Blending modes description

Note:

While we can mathematically obtain values below 0 or above 1 through blending modes, these ones will respectively be capped to 0 and 1.

This makes sense as we cannot represent colors darker than pure black or brighter than pure white.

Here the available blending modes with the Blend nodes and what they exactly do:

Copy

The Copy blending mode will just place the foreground on top of the background.

It is getting useful in these cases:

  • If you play with opacity slider
  • if the foreground input has an alpha
  • if you use an opacity mask

Note:

The result is influenced by the "alpha blending" parameter

Add (Linear Dodge)

The Add blending mode will add the foreground input value to each corresponding pixel in the background.

Substract

The Substract blending mode will substract the foreground input value from each corresponding pixel in the background.

If the result of the substraction is lower than 0, the value is capped to 0, resulting pure black.

Multiply

The Multiply blending mode will multiply the background input value by each corresponding pixel in the foreground.

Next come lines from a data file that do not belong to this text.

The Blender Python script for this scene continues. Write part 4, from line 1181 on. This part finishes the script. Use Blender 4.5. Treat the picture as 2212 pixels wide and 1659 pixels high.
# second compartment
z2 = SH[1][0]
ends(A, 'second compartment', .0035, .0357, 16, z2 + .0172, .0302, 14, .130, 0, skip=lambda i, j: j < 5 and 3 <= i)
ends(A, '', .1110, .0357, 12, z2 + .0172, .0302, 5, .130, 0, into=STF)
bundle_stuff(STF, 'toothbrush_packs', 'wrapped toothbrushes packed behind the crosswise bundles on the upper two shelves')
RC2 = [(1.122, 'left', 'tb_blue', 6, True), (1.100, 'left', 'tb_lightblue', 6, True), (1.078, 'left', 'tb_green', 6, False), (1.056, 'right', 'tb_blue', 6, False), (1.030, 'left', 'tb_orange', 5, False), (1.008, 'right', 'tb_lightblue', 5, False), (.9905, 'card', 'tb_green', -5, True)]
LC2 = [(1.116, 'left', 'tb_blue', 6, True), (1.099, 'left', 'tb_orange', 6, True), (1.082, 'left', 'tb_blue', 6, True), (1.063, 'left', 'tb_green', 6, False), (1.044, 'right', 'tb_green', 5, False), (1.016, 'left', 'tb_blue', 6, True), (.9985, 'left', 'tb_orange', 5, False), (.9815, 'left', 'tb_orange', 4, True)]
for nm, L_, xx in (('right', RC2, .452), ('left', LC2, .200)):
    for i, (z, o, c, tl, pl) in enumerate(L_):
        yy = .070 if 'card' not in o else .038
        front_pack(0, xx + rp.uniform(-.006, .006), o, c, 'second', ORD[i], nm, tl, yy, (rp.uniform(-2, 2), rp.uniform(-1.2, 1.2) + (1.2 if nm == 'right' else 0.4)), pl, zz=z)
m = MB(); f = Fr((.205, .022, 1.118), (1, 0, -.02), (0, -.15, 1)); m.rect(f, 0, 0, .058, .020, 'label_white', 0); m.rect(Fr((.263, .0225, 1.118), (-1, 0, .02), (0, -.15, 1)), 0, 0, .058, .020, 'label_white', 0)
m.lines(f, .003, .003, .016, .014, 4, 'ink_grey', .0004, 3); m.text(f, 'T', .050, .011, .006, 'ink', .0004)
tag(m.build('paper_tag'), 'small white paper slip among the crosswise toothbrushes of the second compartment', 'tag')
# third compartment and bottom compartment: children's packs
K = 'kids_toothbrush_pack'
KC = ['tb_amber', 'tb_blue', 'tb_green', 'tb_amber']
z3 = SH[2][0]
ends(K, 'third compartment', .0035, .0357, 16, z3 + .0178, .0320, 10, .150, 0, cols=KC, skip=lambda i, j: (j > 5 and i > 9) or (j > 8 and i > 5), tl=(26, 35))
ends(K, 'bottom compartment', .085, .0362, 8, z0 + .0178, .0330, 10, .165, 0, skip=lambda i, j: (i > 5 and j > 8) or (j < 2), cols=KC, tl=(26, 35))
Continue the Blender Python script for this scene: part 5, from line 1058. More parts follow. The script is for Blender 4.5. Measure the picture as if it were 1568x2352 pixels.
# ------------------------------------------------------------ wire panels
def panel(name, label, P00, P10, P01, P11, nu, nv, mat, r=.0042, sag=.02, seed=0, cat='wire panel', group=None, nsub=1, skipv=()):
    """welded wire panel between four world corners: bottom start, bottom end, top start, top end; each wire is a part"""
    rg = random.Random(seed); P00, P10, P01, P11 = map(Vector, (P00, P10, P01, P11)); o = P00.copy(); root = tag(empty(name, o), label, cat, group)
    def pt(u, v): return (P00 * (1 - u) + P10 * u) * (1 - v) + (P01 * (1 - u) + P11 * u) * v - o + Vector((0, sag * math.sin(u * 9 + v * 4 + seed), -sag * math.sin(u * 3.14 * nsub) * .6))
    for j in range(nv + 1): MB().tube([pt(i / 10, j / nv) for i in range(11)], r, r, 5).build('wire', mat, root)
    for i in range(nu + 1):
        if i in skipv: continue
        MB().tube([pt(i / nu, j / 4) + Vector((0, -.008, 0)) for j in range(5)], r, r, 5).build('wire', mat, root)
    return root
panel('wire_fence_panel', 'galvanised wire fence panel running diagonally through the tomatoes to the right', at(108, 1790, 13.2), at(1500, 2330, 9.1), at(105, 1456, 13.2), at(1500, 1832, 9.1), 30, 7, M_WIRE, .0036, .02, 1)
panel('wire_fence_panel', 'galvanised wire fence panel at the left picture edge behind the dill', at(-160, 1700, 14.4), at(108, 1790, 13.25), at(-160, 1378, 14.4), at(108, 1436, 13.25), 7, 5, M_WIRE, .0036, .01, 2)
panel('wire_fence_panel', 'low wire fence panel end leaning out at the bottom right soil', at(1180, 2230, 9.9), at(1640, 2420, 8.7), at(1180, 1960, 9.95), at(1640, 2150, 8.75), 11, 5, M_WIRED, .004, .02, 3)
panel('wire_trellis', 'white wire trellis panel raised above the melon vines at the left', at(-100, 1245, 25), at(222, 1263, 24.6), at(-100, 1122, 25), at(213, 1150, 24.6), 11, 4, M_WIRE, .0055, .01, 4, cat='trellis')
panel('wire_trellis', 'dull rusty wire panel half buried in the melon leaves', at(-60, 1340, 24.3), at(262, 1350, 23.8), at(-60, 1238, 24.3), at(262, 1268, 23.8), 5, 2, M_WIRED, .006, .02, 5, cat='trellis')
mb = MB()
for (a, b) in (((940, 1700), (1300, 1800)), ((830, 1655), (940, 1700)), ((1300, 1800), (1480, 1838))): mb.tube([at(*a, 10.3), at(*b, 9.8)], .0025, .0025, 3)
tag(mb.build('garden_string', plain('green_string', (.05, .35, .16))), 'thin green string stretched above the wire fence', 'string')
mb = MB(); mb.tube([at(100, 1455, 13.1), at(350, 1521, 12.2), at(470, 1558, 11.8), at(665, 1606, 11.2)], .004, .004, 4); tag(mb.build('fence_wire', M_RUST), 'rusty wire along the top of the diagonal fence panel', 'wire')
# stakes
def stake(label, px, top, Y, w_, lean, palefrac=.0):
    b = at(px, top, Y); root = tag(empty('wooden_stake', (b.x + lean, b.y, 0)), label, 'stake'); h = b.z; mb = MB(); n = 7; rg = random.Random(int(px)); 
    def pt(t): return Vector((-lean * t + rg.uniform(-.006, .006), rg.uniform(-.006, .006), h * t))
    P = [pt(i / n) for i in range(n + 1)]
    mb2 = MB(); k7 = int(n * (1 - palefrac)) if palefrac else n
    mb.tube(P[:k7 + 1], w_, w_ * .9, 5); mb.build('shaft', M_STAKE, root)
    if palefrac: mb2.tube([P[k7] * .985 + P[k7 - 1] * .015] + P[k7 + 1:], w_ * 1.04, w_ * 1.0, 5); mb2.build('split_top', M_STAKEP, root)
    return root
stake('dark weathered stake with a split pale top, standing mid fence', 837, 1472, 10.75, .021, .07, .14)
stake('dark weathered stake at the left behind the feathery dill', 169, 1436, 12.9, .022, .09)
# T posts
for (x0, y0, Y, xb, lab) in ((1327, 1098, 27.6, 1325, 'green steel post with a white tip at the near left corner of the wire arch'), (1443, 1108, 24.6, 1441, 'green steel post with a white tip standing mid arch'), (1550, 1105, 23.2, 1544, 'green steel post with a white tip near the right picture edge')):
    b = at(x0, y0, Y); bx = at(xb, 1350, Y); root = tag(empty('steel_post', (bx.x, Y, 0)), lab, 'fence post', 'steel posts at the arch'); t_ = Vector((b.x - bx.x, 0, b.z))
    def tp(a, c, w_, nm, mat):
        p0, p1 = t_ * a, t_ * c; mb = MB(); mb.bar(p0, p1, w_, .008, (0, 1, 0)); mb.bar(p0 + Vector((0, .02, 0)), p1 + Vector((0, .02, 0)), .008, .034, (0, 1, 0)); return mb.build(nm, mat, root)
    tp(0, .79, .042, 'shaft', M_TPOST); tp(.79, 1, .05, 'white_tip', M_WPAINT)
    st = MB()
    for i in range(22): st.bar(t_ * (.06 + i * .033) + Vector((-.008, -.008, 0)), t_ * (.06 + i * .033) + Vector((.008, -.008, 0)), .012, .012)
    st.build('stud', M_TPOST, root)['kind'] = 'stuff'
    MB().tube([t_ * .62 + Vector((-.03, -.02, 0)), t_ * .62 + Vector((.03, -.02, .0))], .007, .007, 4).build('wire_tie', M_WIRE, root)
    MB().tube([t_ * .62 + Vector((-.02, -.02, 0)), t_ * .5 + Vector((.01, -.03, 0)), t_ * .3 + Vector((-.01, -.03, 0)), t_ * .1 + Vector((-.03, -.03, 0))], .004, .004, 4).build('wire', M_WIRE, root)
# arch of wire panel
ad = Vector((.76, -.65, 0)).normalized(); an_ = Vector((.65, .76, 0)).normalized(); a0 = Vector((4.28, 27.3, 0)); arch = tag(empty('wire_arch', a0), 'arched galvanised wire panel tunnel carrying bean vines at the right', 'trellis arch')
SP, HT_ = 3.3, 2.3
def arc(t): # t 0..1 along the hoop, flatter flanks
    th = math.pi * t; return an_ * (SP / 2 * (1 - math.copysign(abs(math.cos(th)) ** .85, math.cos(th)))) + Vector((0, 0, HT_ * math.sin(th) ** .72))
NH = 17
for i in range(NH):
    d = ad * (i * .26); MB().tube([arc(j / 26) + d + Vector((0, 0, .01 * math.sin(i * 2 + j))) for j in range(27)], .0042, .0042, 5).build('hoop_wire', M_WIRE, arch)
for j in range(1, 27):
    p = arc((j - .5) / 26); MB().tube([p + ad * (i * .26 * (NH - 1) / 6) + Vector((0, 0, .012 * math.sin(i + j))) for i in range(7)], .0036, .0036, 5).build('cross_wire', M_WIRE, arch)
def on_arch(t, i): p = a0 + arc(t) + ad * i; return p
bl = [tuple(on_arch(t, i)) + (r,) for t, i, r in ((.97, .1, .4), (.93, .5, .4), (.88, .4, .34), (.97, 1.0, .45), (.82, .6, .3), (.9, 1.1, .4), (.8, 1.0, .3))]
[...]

As the value of each pixel is comprised between 0 and 1, the result is always equal or lower (darker) compared to the original.

Add Sub

The Add Sub blending mode works as following:

  • Foreground pixels with a value higher than 0.5 are added to their respective background pixels.
  • Foreground pixels with a value lower than 0.5 are substracted from their respective background pixels.

Max (Lighten)

The Max Blending mode will pick the higher value between the background and the foreground.

Min (Darken)

The Min Blending mode will pick the lower value between the background and the foreground.

Switch

The Switch blending mode will blend the background and the foreground according to the opacity

  • the closer we get to 0, the more we will see the background
  • The closer we get to 1, the more we will see the foreground

Note:

Optimization tip

The switch mode can be used to improve the performances of your graph:

  • if the opacity paramater is set to 0, anything connected to the foreground won't be computed
  • if the opacity paramater is set to1, anything connected to the background won't be computed

The library contains graph instances called "Switch" and "Switch Grayscale" that are setup to use the blend nodes in these specific configurations.

Note:

While switch mode looks really similar to copy mode, they remain different:

  • In copy mode it's just the background "covering" the foreground
  • In switch mode, we melt together the both inputs, deciding which one is more influent.

Divide

The Divide blending mode will divide the background input pixels value by each corresponding pixel in the foreground.

Overlay

The Overlay blending mode combines Multiply and Screen blend modes:

    • If the value of the lower layer pixel is below 0.5, then a Multiply type blending is applied
    • If the value of the lower layer pixel is above 0.5, then a Screen type blending is applied

Screen

With Screen blend mode the values of the pixels in the two inputs are inverted, multiplied, and then inverted again.

The result is the opposite effect to multiply and is always equal or higher (brighter) compared to the original.

Soft Light

The Soft Light blend mode creates a subtle lighter or darker result depending on the brightness of the foreground color.

Blend colors that are more than 50% brightness will lighten the background pixels and colors that are less than 50% brightness will darken the background pixels.